*WHAT THIS TASK INVOLVES*
Every line holding the string "scene" should be gathered.

Stored items

*-*-*

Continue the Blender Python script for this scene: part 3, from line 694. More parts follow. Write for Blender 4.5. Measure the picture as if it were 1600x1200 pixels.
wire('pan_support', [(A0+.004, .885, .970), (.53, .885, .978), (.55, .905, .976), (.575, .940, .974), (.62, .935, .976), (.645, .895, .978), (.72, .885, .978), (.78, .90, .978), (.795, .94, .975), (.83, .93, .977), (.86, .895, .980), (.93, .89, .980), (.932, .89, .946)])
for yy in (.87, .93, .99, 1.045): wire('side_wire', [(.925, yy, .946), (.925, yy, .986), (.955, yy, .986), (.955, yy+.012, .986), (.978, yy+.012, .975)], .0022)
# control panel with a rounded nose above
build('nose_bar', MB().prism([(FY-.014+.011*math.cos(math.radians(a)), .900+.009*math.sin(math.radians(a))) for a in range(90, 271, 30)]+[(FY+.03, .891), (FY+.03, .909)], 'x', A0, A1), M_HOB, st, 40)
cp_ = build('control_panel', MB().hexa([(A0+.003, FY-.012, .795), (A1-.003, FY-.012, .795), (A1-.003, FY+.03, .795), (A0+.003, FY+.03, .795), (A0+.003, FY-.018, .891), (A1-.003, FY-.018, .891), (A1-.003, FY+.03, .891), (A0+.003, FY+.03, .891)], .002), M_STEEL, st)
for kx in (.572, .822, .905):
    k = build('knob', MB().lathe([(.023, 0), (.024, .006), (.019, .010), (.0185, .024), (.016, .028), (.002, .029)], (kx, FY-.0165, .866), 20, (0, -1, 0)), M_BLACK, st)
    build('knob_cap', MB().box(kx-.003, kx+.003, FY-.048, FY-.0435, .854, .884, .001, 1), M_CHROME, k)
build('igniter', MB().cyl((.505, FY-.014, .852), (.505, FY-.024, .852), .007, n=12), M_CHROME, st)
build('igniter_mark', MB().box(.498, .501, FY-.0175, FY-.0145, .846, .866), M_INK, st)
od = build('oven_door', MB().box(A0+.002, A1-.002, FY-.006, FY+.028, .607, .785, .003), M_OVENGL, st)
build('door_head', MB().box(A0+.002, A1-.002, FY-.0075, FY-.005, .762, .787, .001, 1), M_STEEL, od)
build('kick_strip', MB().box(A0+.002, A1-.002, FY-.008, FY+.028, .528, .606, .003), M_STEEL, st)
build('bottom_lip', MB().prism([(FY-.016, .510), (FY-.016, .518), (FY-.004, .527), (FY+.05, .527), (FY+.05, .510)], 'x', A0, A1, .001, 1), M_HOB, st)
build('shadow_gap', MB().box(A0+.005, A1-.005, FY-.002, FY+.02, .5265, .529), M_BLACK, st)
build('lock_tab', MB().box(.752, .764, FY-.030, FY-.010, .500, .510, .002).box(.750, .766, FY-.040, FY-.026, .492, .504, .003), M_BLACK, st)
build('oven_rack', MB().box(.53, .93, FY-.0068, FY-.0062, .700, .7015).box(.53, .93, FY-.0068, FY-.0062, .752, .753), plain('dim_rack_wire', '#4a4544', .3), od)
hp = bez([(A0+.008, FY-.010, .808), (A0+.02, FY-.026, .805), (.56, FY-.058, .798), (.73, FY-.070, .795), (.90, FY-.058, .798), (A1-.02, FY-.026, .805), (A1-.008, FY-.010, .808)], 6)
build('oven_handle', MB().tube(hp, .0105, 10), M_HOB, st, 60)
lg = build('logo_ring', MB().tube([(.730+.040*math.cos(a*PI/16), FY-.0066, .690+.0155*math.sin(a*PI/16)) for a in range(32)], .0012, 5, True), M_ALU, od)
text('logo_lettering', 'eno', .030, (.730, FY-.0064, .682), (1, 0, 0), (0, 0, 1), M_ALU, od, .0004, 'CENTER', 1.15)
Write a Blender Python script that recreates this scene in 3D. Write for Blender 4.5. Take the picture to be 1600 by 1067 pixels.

*-*-*

*THE RESPONSE*
Continue the Blender Python script for this scene: part 3, from line 694. More parts follow. Write for Blender 4.5. Measure the picture as if it were 1600x1200 pixels.
Write a Blender Python script that recreates this scene in 3D. Write for Blender 4.5. Take the picture to be 1600 by 1067 pixels.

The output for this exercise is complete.